List all the lines in these records that hold "Python".

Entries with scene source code
++++++++++
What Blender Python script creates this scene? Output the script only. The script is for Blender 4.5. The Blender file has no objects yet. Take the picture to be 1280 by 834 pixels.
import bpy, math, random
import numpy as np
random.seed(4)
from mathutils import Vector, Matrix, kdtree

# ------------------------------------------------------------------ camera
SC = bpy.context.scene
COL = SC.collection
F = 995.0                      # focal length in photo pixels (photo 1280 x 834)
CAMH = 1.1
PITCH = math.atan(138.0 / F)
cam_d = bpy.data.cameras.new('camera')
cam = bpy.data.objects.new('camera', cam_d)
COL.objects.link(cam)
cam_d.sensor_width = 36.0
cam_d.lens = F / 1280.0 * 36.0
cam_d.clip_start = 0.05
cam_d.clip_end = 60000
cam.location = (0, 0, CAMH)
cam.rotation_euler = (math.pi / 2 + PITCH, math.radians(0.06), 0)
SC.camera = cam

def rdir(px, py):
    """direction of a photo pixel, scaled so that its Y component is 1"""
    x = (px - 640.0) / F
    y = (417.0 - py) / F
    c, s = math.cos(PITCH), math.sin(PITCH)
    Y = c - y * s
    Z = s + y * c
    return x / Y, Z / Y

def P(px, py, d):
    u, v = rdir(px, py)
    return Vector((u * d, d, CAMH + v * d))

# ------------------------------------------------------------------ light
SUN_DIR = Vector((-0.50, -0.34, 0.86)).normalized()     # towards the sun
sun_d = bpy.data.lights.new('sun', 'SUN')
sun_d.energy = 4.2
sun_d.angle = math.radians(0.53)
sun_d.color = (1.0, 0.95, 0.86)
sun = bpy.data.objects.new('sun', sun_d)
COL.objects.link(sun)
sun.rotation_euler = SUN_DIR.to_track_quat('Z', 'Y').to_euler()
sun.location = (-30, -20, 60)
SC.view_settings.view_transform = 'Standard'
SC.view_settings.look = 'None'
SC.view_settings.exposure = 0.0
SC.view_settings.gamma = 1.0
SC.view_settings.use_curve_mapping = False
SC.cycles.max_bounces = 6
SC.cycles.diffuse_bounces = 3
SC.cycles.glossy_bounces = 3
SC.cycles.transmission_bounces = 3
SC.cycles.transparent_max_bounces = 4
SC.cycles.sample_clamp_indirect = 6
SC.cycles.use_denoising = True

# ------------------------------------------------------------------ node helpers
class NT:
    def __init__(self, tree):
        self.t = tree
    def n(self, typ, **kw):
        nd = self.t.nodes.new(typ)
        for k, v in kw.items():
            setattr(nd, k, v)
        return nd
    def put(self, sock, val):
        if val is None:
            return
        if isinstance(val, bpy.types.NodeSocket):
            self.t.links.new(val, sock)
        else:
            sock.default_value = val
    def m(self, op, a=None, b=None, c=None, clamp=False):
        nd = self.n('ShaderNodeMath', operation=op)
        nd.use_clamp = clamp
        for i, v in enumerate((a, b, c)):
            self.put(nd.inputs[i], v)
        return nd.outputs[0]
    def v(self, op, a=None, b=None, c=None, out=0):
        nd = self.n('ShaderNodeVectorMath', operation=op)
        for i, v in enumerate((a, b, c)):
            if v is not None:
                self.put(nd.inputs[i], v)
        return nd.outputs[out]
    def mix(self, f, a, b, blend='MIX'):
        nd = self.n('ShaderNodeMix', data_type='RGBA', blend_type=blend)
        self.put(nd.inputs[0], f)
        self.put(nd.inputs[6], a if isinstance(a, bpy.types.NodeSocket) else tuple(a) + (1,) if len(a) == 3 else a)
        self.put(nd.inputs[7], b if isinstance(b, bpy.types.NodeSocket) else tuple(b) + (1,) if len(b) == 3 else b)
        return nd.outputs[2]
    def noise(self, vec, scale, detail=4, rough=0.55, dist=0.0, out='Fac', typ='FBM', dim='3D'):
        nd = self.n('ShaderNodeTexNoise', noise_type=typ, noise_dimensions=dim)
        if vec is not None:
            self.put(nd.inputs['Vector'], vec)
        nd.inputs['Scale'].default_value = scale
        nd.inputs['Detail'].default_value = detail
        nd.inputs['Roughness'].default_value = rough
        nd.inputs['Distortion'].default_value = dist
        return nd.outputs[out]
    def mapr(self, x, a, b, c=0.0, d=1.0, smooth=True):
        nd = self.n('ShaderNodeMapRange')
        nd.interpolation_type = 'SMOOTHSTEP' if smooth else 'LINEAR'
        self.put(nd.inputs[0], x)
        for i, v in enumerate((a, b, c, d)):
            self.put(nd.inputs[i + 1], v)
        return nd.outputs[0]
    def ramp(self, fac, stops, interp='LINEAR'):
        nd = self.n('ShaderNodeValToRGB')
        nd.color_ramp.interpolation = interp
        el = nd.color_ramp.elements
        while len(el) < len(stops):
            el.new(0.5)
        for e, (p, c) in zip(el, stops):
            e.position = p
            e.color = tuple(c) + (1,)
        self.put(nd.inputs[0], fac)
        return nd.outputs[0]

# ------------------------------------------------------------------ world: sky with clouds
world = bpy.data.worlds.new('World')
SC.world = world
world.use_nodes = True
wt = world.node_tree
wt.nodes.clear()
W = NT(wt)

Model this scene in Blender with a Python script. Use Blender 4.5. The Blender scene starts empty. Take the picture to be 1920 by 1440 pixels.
++++++++++
Reply -
What Blender Python script creates this scene? Output the script only. The script is for Blender 4.5. The Blender file has no objects yet. Take the picture to be 1280 by 834 pixels.
Model this scene in Blender with a Python script. Use Blender 4.5. The Blender scene starts empty. Take the picture to be 1920 by 1440 pixels.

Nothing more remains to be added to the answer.